* [TASK TO COMPLETE] Stop at the line containing "F_PX, CX, HY": repeat exactly every line of the entries below from the first up to it, plus that line, with pictures omitted.

╭─ DATA PROVIDED

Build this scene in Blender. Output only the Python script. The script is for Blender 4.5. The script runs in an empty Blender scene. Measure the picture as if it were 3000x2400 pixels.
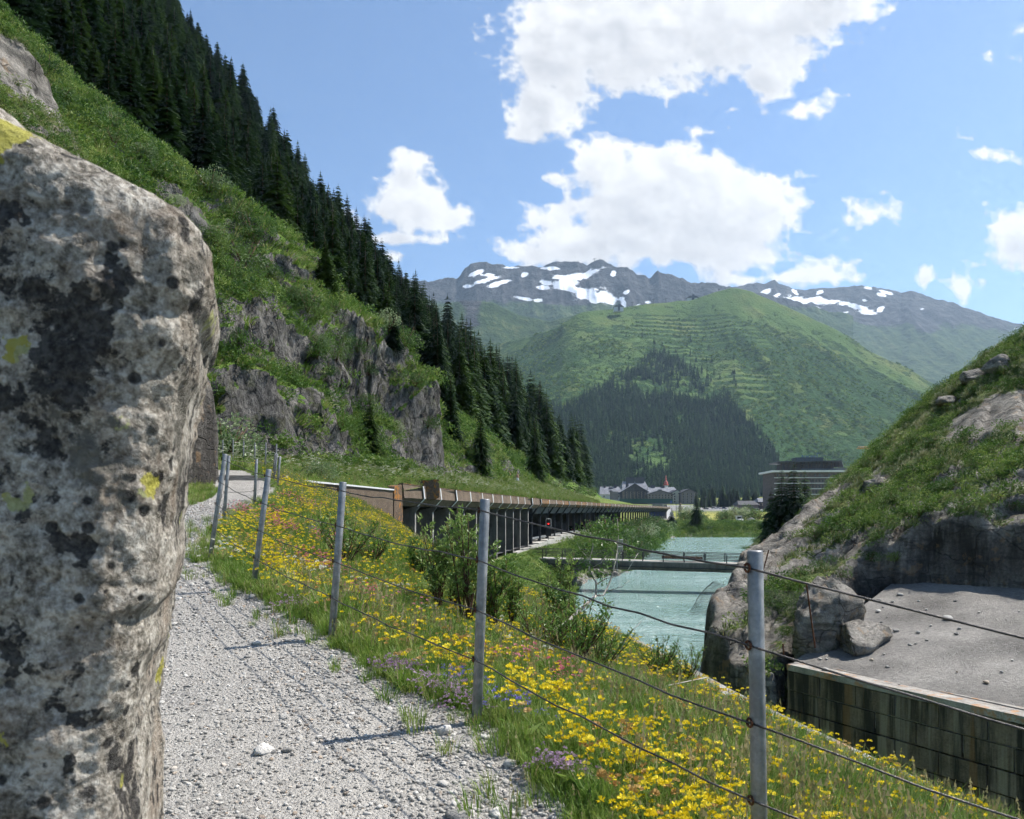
import bpy, bmesh, math, random
import numpy as np
from mathutils import Vector, Matrix, Euler
random.seed(7); rs = np.random.RandomState(11)
sc = bpy.context.scene
COL = sc.collection
F_PX, CX, HY = 2200.0, 1500.0, 1495.0          # lens in photo pixels, principal column, eye-level row

# ------------------------------------------------------------------ camera
cam = bpy.data.cameras.new('camera'); camo = bpy.data.objects.new('camera', cam); COL.objects.link(camo)
camo.location = (0, 0, 0); camo.rotation_euler = (math.pi/2, 0, 0)
cam.sensor_fit = 'HORIZONTAL'; cam.sensor_width = 36; cam.lens = 36*F_PX/3000
cam.shift_y = (HY-1200)/3000
cam.clip_start = 0.05; cam.clip_end = 60000
cam.dof.use_dof = True; cam.dof.focus_distance = 14; cam.dof.aperture_fstop = 9.
sc.camera = camo
# ------------------------------------------------------------------ light
SUN_AZ = math.radians(18)     # forward of due right
SUN_EL = math.radians(56)
sdir = Vector((math.cos(SUN_EL)*math.cos(SUN_AZ), math.cos(SUN_EL)*math.sin(SUN_AZ), math.sin(SUN_EL)))
sl = bpy.data.lights.new('sun', 'SUN'); sl.energy = 4.6; sl.angle = math.radians(0.53); sl.color = (1, .955, .89)
so = bpy.data.objects.new('sun', sl); COL.objects.link(so); so.rotation_euler = sdir.to_track_quat('Z', 'Y').to_euler()
so.location = (30, 10, 60)
vs = sc.view_settings; vs.view_transform = 'Standard'; vs.look = 'None'; vs.exposure = 0.86; vs.gamma = 1; vs.use_curve_mapping = False
sc.cycles.max_bounces = 5; sc.cycles.diffuse_bounces = 2; sc.cycles.glossy_bounces = 2; sc.cycles.transmission_bounces = 3
sc.cycles.transparent_max_bounces = 8; sc.cycles.volume_bounces = 0; sc.cycles.use_denoising = True
sc.cycles.use_adaptive_sampling = True; sc.cycles.adaptive_threshold = .035; sc.cycles.adaptive_min_samples = 12
sc.cycles.use_light_tree = False
sc.cycles.caustics_reflective = False; sc.cycles.caustics_refractive = False

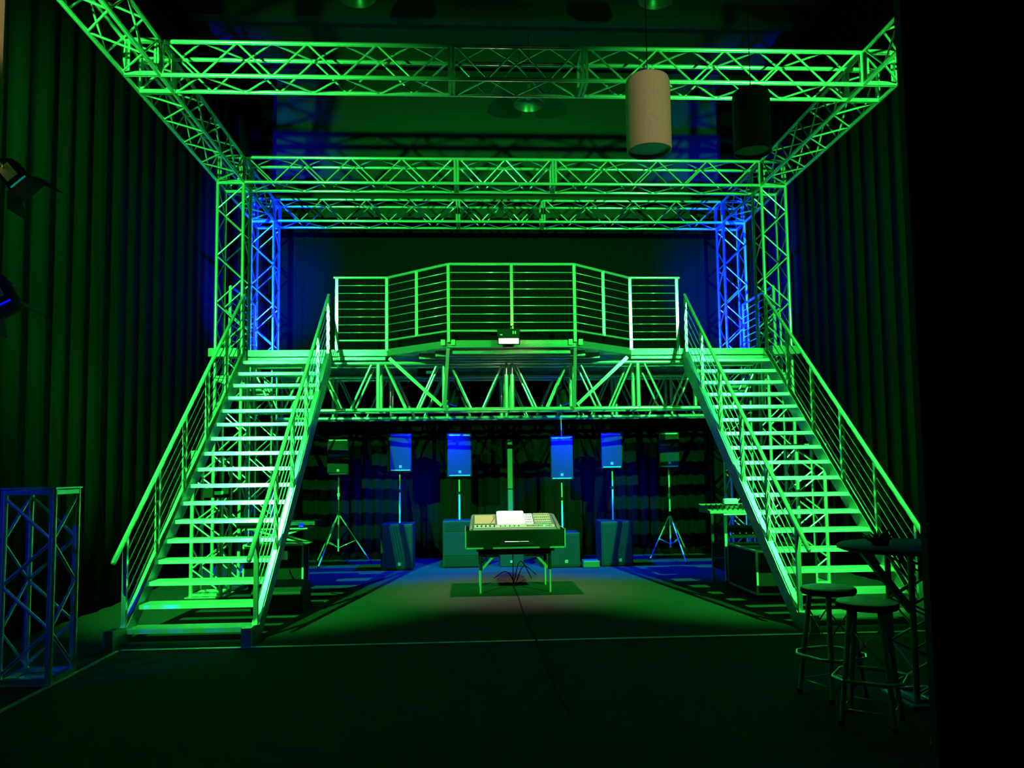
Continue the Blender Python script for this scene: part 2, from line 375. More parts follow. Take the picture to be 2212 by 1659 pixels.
# guard rails
def rail(label, a, b, mids=(), ends=(True, True), z0=ZD - .03, h=1.08, wires=7, over=(0, 0), group='guard rails round the deck'):
    t = thing('guard_rail', label, 'railing', (*a, ZD), group)
    A, B = Vector((*a, 0)), Vector((*b, 0)); d = (B - A).normalized()
    zt = ZD + h
    MB().tube(A + Vector((0, 0, zt)) - d * over[0], B + Vector((0, 0, zt)) + d * over[1], .021, 10).build('handrail', ALU, t)
    ps = ([0.0] if ends[0] else []) + list(mids) + ([1.0] if ends[1] else [])
    for q in ps:
        p = A.lerp(B, q); lo = z0 if q in (0.0, 1.0) else ZD + .12
        MB().sq(p + Vector((0, 0, lo)), p + Vector((0, 0, zt)), .042, .042).build('post', ALU, t)
    MB().tube(A + Vector((0, 0, ZD + .13)), B + Vector((0, 0, ZD + .13)), .016, 8).build('bottom_rail', ALU, t)
    for i in range(wires):
        z = ZD + .13 + (h - .13) * (i + 1) / (wires + 1)
        MB().tube(A + Vector((0, 0, z)), B + Vector((0, 0, z)), .0065, 6).build('wire', ALU, t)
rail('guard rail panel at the head of the left stairs, facing the viewer', (XC - 2.57, 11.86), (XC - 1.83, 11.86), over=(.05, 0))
rail('slanting guard rail on the left flank of the balcony', (XC - 1.82, 11.86), (XC - .90, 11.07), (.5,), (False, False))
rail('wide guard rail along the front of the balcony, above the white flood light', (XC - .89, 11.06), (XC + .89, 11.06), (.5,))
rail('slanting guard rail on the right flank of the balcony', (XC + .90, 11.07), (XC + 1.84, 11.86), (.5,), (False, False))
rail('guard rail panel at the head of the right stairs, facing the viewer', (XC + 1.85, 11.86), (XC + 2.57, 11.86), over=(0, .05))
rail('blue-lit guard rail at the left edge of the deck, between the left towers', (XC - 4.30, 12.42), (XC - 4.30, 13.84), (.5,))
rail('blue-lit guard rail at the right edge of the deck, between the right towers', (XC + 4.30, 12.42), (XC + 4.30, 13.84), (.5,))

# ================================================================ stairs
def zt(y): return .831 * (y - 7.70) - .06
def stair(sd, sn):
    t = thing('staircase', 'green-lit open-riser aluminium staircase with wire railings on the %s side of the stage' % sn, 'staircase', (XC + sd * 3.31, 7.7, 0), 'the two staircases')
    xi, xo = XC + sd * 2.69, XC + sd * 3.935
    for x in (xi, xo):
        poly = [(7.66, 0.0), (7.66, .17), (7.80, .17), (7.86, zt(7.86)), (11.90, zt(11.90)), (11.90, zt(11.90) - .30), (8.02, 0.0)]
        poly[3] = (7.95, zt(7.95) + .0)
        MB().prism(poly, 'x', x - .036, x + .036).build('stringer', ALU2, t)
        MB().bx(x - .045, x + .045, 7.62, 7.66, 0, .175).build('foot', STEEL, t)
    for k in range(1, 18):
        y = 7.70 + .2339 * k; z = -.109 + .1943 * k
        MB().bx(min(xi, xo) + .03, max(xi, xo) - .03, y, y + .25, z, z + .042).build('tread', TREAD, t)
    for x, side in ((xi, 'inner'), (xo, 'outer')):
        ya, yb = 7.70, 11.86
        h = MB(); h.tube((x, ya, zt(7.70) + .85), (x, yb, zt(yb) + .85), .024, 12).lathe([(0.001, -.024), (.017, -.017), (.024, 0), (.017, .017), (0.001, .024)], (x, ya, zt(7.70) + .85), 12)
        hr = h.build('handrail', ALU, t)
        for i in range(6):
            y = 7.96 + .775 * i
            MB().sq((x, y, zt(y) - .01), (x, y, zt(y) + .84), .042, .042, (0, 1, 0)).build('post', ALU, hr)
        for i in range(5):
            dz = .85 * (i + 1) / 6.2
            MB().tube((x, 7.96, zt(7.96) + dz), (x, 7.96 + .775 * 5, zt(7.96 + .775 * 5) + dz), .0065, 6).build('wire', ALU, hr)
    return t
stair(-1, 'left'); stair(1, 'right')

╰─

* [SOLVED PROBLEM]
Build this scene in Blender. Output only the Python script. The script is for Blender 4.5. The script runs in an empty Blender scene. Measure the picture as if it were 3000x2400 pixels.
import bpy, bmesh, math, random
import numpy as np
from mathutils import Vector, Matrix, Euler
random.seed(7); rs = np.random.RandomState(11)
sc = bpy.context.scene
COL = sc.collection
F_PX, CX, HY = 2200.0, 1500.0, 1495.0          # lens in photo pixels, principal column, eye-level row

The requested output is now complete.